_RECORD SET_.
....

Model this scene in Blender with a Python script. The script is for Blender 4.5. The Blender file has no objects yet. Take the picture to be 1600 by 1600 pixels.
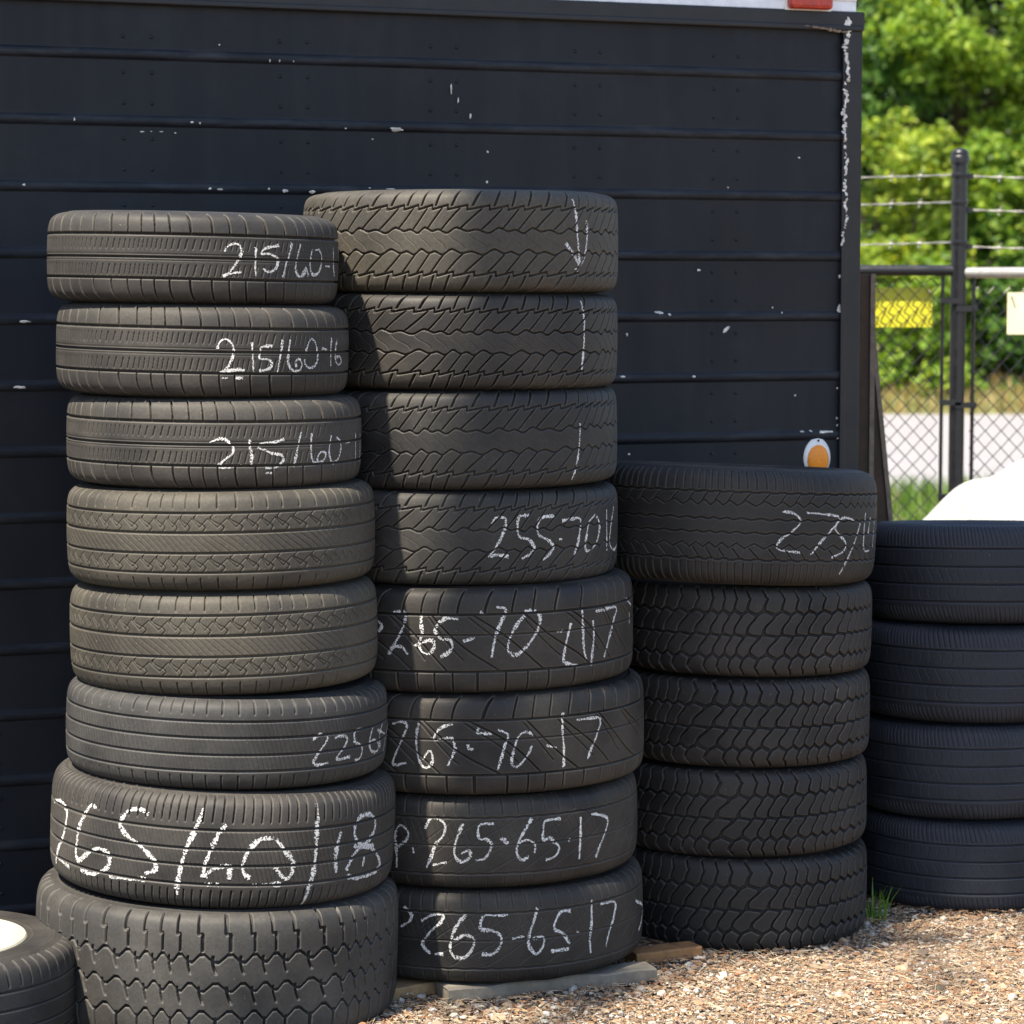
import bpy, math, random
import numpy as np
from mathutils import Vector, Matrix

random.seed(7)
rng = np.random.default_rng(11)
scene = bpy.context.scene
COL = scene.collection
R = math.radians

# ------------------------------------------------------------------ camera
EYE = 1.66
cam_d = bpy.data.cameras.new("camera")
cam = bpy.data.objects.new("camera", cam_d)
COL.objects.link(cam)
cam.location = (0, 0, EYE)
cam.rotation_euler = (R(90) - math.atan(350 / 4300), 0, 0)
cam_d.sensor_width = 36
cam_d.lens = 96.75
cam_d.clip_end = 2000
cam_d.dof.use_dof = True
cam_d.dof.focus_distance = 6.4
cam_d.dof.aperture_fstop = 5.6
scene.camera = cam

# ------------------------------------------------------------------ light
SUN_AZ, SUN_EL = 219.0, 61.0          # azimuth clockwise from +Y
world = bpy.data.worlds.new("World")
scene.world = world
world.use_nodes = True
wn = world.node_tree.nodes
sky = wn.new("ShaderNodeTexSky")
sky.sky_type = 'NISHITA'
sky.sun_disc = False
sky.sun_elevation = R(SUN_EL)
sky.sun_rotation = R(SUN_AZ)
wn["Background"].inputs[1].default_value = 0.10
world.node_tree.links.new(sky.outputs[0], wn["Background"].inputs[0])
sd = bpy.data.lights.new("sun", 'SUN')
sd.energy = 4.3
sd.angle = R(1.2)
sd.color = (1.0, 0.90, 0.74)
sun = bpy.data.objects.new("sun", sd)
COL.objects.link(sun)
sdir = Vector((math.sin(R(SUN_AZ)) * math.cos(R(SUN_EL)), math.cos(R(SUN_AZ)) * math.cos(R(SUN_EL)), math.sin(R(SUN_EL))))
sun.rotation_euler = (-sdir).to_track_quat('-Z', 'Y').to_euler()
sun.location = sdir * 30
scene.view_settings.view_transform = 'Standard'
scene.view_settings.look = 'None'
scene.view_settings.gamma = 1
scene.view_settings.exposure = 1.62

# ------------------------------------------------------------------ helpers
def np_mesh(name, V, F, mat=None, smooth=True, mats=None, midx=None):
    """mesh from an (n,3) array and a list of (m,k) face index arrays"""
    me = bpy.data.meshes.new(name)
    V = np.asarray(V, np.float32)
    if not isinstance(F, list): F = [F]
    F = [np.asarray(f, np.int32) for f in F if len(f)]
    me.vertices.add(len(V)); me.vertices.foreach_set("co", V.ravel())
    nl = sum(f.size for f in F); npoly = sum(len(f) for f in F)
    me.loops.add(nl); me.polygons.add(npoly)
    me.loops.foreach_set("vertex_index", np.concatenate([f.ravel() for f in F]))
    st, o = [], 0
    for f in F:
        st.append(o + np.arange(len(f)) * f.shape[1]); o += f.size
    me.polygons.foreach_set("loop_start", np.concatenate(st).astype(np.int32))
    me.polygons.foreach_set("use_smooth", np.full(npoly, smooth))
    for m in (mats or ([mat] if mat else [])): me.materials.append(m)
    if midx is not None: me.polygons.foreach_set("material_index", np.asarray(midx, np.int32))
    me.update(calc_edges=True); me.validate()
    return me

class MB:
    """collects plain shapes into one mesh"""
    def __init__(s): s.v = []; s.f = []; s.n = 0
    def add(s, v, f):
        s.v += [tuple(p) for p in v]
        s.f += [tuple(i + s.n for i in q) for q in f]; s.n += len(v)
    def box(s, x0, x1, y0, y1, z0, z1, M=None):
        v = [Vector(p) for p in ((x0,y0,z0),(x1,y0,z0),(x1,y1,z0),(x0,y1,z0),(x0,y0,z1),(x1,y0,z1),(x1,y1,z1),(x0,y1,z1))]
        if M: v = [M @ p for p in v]
        s.add(v, [(0,3,2,1),(4,5,6,7),(0,1,5,4),(1,2,6,5),(2,3,7,6),(3,0,4,7)])
    def tube(s, pts, rad, n=8, cap=True):
        pts = [Vector(p) for p in pts]
        rs = rad if isinstance(rad, (list, tuple)) else [rad] * len(pts)
        ring = []
        up = None
        for i, p in enumerate(pts):
            d = (pts[min(i+1, len(pts)-1)] - pts[max(i-1, 0)]).normalized()
            if up is None: up = Vector((0,0,1)) if abs(d.z) < .9 else Vector((1,0,0))
            a = d.cross(up)
            if a.length < 1e-4: a = d.cross(Vector((0,1,0)))
            a.normalize(); b = d.cross(a)
            ring.append([p + (a*math.cos(t)+b*math.sin(t))*rs[i] for t in [2*math.pi*k/n for k in range(n)]])
        v = [q for r_ in ring for q in r_]
        f = [(i*n+k, i*n+(k+1)%n, (i+1)*n+(k+1)%n, (i+1)*n+k) for i in range(len(pts)-1) for k in range(n)]
        if cap: f += [tuple(range(n))[::-1], tuple(range((len(pts)-1)*n, len(pts)*n))]
        s.add(v, f)
    def lathe(s, prof, n=24, M=None, cap=True):
        v = []
        for r_, z in prof:
            for k in range(n):
                p = Vector((r_*math.cos(2*math.pi*k/n), r_*math.sin(2*math.pi*k/n), z)); v.append(M @ p if M else p)
        m = len(prof)
        f = [(i*n+k, i*n+(k+1)%n, (i+1)*n+(k+1)%n, (i+1)*n+k) for i in range(m-1) for k in range(n)]
        if cap: f += [tuple(range(n))[::-1], tuple(range((m-1)*n, m*n))]
        s.add(v, f)
    def build(s, name, mat, parent=None, smooth=False, bevel=0, M=None):
        me = bpy.data.meshes.new(name)
        me.from_pydata(s.v, [], s.f); me.validate()
        me.materials.append(mat)
        if smooth: me.polygons.foreach_set("use_smooth", [True]*len(me.polygons))
        o = link(name, me, parent)
        if bevel:
            b = o.modifiers.new("bevel", 'BEVEL'); b.width = bevel; b.segments = 2; b.limit_method = 'ANGLE'
        if smooth and not bevel:
            try: me.set_sharp_from_angle(angle=R(40))
            except Exception: pass
        return o

def link(name, me, parent=None):
    o = bpy.data.objects.new(name, me); COL.objects.link(o)
    if parent: o.parent = parent
    return o

def empty(name, loc, rot=(0,0,0)):
    o = bpy.data.objects.new(name, None); COL.objects.link(o)
    o.location = loc; o.rotation_euler = rot; o.empty_display_size = .1
    return o

def tag(o, label=None, cat=None, group=None, kind=None):
    if label: o["label"] = label
    if cat: o["category"] = cat
    if group: o["group"] = group
    if kind: o["kind"] = kind
    return o

# ------------------------------------------------------------------ materials
class NT:
    def __init__(s, name):
        s.m = bpy.data.materials.new(name); s.m.use_nodes = True
        s.t = s.m.node_tree; s.b = s.t.nodes["Principled BSDF"]
    def n(s, typ, **kw):
        x = s.t.nodes.new(typ)
        for k, v in kw.items():
            if k.startswith("i_"):
                key = k[2:]; x.inputs[int(key) if key.isdigit() else key.replace("_", " ")].default_value = v
            else: setattr(x, k, v)
        return x
    def l(s, a, b): s.t.links.new(a, b)
    def noise(s, scale, detail=4, rough=.6, vec=None):
        x = s.n("ShaderNodeTexNoise"); x.inputs["Scale"].default_value = scale
        x.inputs["Detail"].default_value = detail; x.inputs["Roughness"].default_value = rough
        if vec is not None: s.l(vec, x.inputs["Vector"])
        return x.outputs["Fac"]
    def obj(s): return s.n("ShaderNodeTexCoord").outputs["Object"]
    def ramp(s, fac, stops, interp='LINEAR'):
        x = s.n("ShaderNodeValToRGB"); x.color_ramp.interpolation = interp
        e = x.color_ramp.elements
        while len(e) < len(stops): e.new(.5)
        for q, (p, c) in zip(e, stops):
            q.position = p; q.color = (c, c, c, 1) if isinstance(c, (int, float)) else (*c, 1)
        s.l(fac, x.inputs[0]); return x.outputs[0]
    def mix(s, fac, a, b):
        x = s.n("ShaderNodeMix", data_type='RGBA')
        for sock, v in ((x.inputs[0], fac), (x.inputs[6], a), (x.inputs[7], b)):
            if isinstance(v, (int, float)): sock.default_value = v
            elif isinstance(v, tuple): sock.default_value = (*v, 1)
            else: s.l(v, sock)
        return x.outputs[2]
    def bump(s, h, dist, strength=1.0):
        x = s.n("ShaderNodeBump"); x.inputs["Strength"].default_value = strength; x.inputs["Distance"].default_value = dist
        s.l(h, x.inputs["Height"]); s.l(x.outputs[0], s.b.inputs["Normal"])

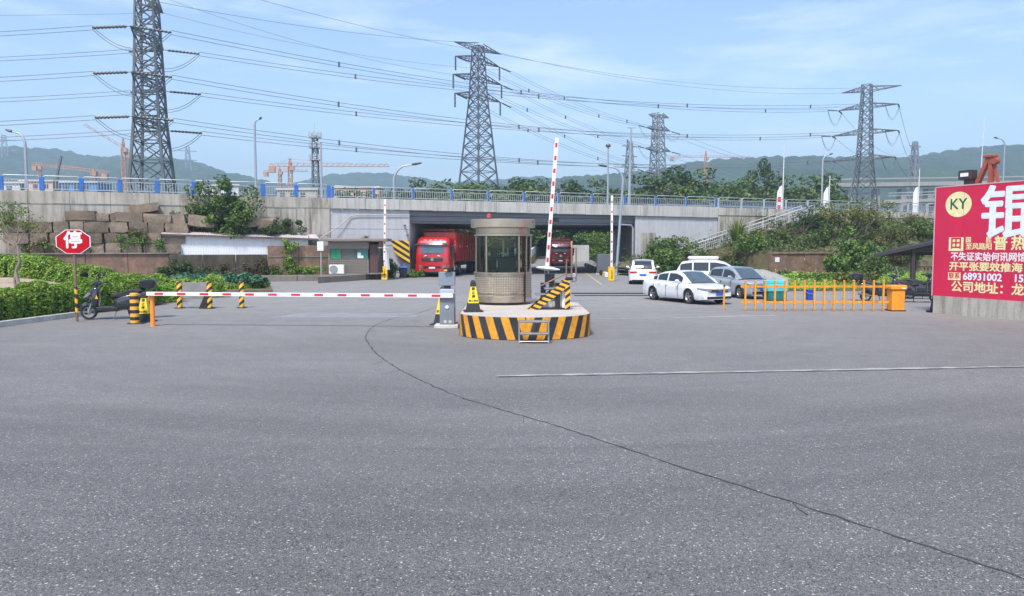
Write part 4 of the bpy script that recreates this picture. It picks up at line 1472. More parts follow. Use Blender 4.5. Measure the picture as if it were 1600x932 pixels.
# white corrugated shed
def corr_mat():
    m, nt, out = nodes_of("white corrugated sheet")
    v = coords(nt, 'Object')
    c = ramp(nt, noise(nt, coords(nt, 'Object', (1, 1, 0.2)), 1.5, 6, 0.7), 0.35, 0.75, (0.80, 0.80, 0.81), (0.68, 0.68, 0.70))
    princ(nt, out, c, 0.5)
    return m
M_CORR = corr_mat()
t = thing("corrugated_shed", "long low shed of white corrugated sheet with a pinkish roof", "shed", W(0, 0, 0.4), BA)
s0, s1 = S(266, -1.9), S(482, -1.9)
b = MB()
n = int((s1 - s0) / 0.11)
top = lambda q: 3.32 - 0.3 * q
vs = []
for i in range(n * 2 + 1):
    s = s0 + (s1 - s0) * i / (n * 2)
    y = -1.9 - (0.02 if i % 2 else 0.0)
    vs += [(s, y, 0.0), (s, y, top(i / (n * 2)) - 0.4)]
b.add(vs, [(2 * i, 2 * i + 2, 2 * i + 3, 2 * i + 1) for i in range(n * 2)])
b.build("front_wall", M_CORR, t)
b = MB(); b.add([(s1, -1.89, 0), (s1, -0.3, 0), (s1, -0.3, 2.8), (s1, -1.89, 2.62)], [(0, 1, 2, 3)]); b.add([(s0, -1.89, 0), (s0, -0.3, 0), (s0, -0.3, 3.1), (s0, -1.89, 2.92)], [(0, 1, 2, 3)]); b.build("end_wall", M_CORR, t)
ROOFM = mat("faded pink roof sheet", (0.55, 0.47, 0.46), 0.5, 0, 0.12, 1.2, dirt=0.3)
b = MB()
vs = []
for i in range(n * 2 + 1):
    q = i / (n * 2)
    s = s0 - 0.55 + (s1 - s0 + 1.3) * q
    dz = 0.03 if i % 2 else 0
    vs += [(s, -2.25, top(q) - 0.36 + dz), (s, -0.25, top(q) - 0.02 + dz)]
b.add(vs, [(2 * i, 2 * i + 2, 2 * i + 3, 2 * i + 1) for i in range(n * 2)])
b.build("roof", ROOFM, t)
b = MB(); b.bar((s0 - 0.5, -2.24, top(0) - 0.42), (s1 + 0.7, -2.24, top(1) - 0.42), 0.06, 0.09); b.build("fascia", mat("dark fascia", (0.10, 0.09, 0.09), 0.6), t)
for s in (s0 - 0.02, s1 + 0.02):
    b = MB(); b.bar((s, -1.95, 0), (s, -1.95, 2.85), 0.07); b.build("corner_post", mat("dark fascia", (0.10, 0.09, 0.09), 0.6), t)

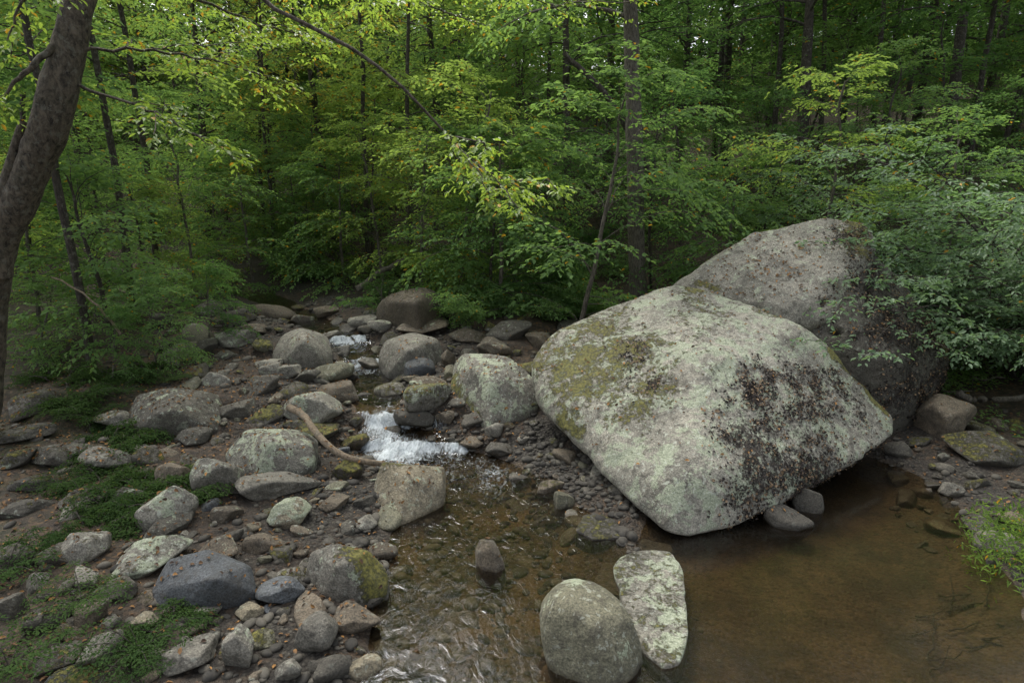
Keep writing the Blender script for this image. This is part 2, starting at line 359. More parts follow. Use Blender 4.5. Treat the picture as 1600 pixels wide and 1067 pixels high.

....

_EXERCISE REQUIREMENTS_. Starting at the top of the listing above, reproduce each line up to and including the one with "scene.view_settings.exposure = 1.62"; omit the pictures.

_ANSWER FOR THE TASK_.
Model this scene in Blender with a Python script. The script is for Blender 4.5. The Blender file has no objects yet. Take the picture to be 1600 by 1600 pixels.
import bpy, math, random
import numpy as np
from mathutils import Vector, Matrix

random.seed(7)
rng = np.random.default_rng(11)
scene = bpy.context.scene
COL = scene.collection
R = math.radians

# ------------------------------------------------------------------ camera
EYE = 1.66
cam_d = bpy.data.cameras.new("camera")
cam = bpy.data.objects.new("camera", cam_d)
COL.objects.link(cam)
cam.location = (0, 0, EYE)
cam.rotation_euler = (R(90) - math.atan(350 / 4300), 0, 0)
cam_d.sensor_width = 36
cam_d.lens = 96.75
cam_d.clip_end = 2000
cam_d.dof.use_dof = True
cam_d.dof.focus_distance = 6.4
cam_d.dof.aperture_fstop = 5.6
scene.camera = cam

# ------------------------------------------------------------------ light
SUN_AZ, SUN_EL = 219.0, 61.0          # azimuth clockwise from +Y
world = bpy.data.worlds.new("World")
scene.world = world
world.use_nodes = True
wn = world.node_tree.nodes
sky = wn.new("ShaderNodeTexSky")
sky.sky_type = 'NISHITA'
sky.sun_disc = False
sky.sun_elevation = R(SUN_EL)
sky.sun_rotation = R(SUN_AZ)
wn["Background"].inputs[1].default_value = 0.10
world.node_tree.links.new(sky.outputs[0], wn["Background"].inputs[0])
sd = bpy.data.lights.new("sun", 'SUN')
sd.energy = 4.3
sd.angle = R(1.2)
sd.color = (1.0, 0.90, 0.74)
sun = bpy.data.objects.new("sun", sd)
COL.objects.link(sun)
sdir = Vector((math.sin(R(SUN_AZ)) * math.cos(R(SUN_EL)), math.cos(R(SUN_AZ)) * math.cos(R(SUN_EL)), math.sin(R(SUN_EL))))
sun.rotation_euler = (-sdir).to_track_quat('-Z', 'Y').to_euler()
sun.location = sdir * 30
scene.view_settings.view_transform = 'Standard'
scene.view_settings.look = 'None'
scene.view_settings.gamma = 1
scene.view_settings.exposure = 1.62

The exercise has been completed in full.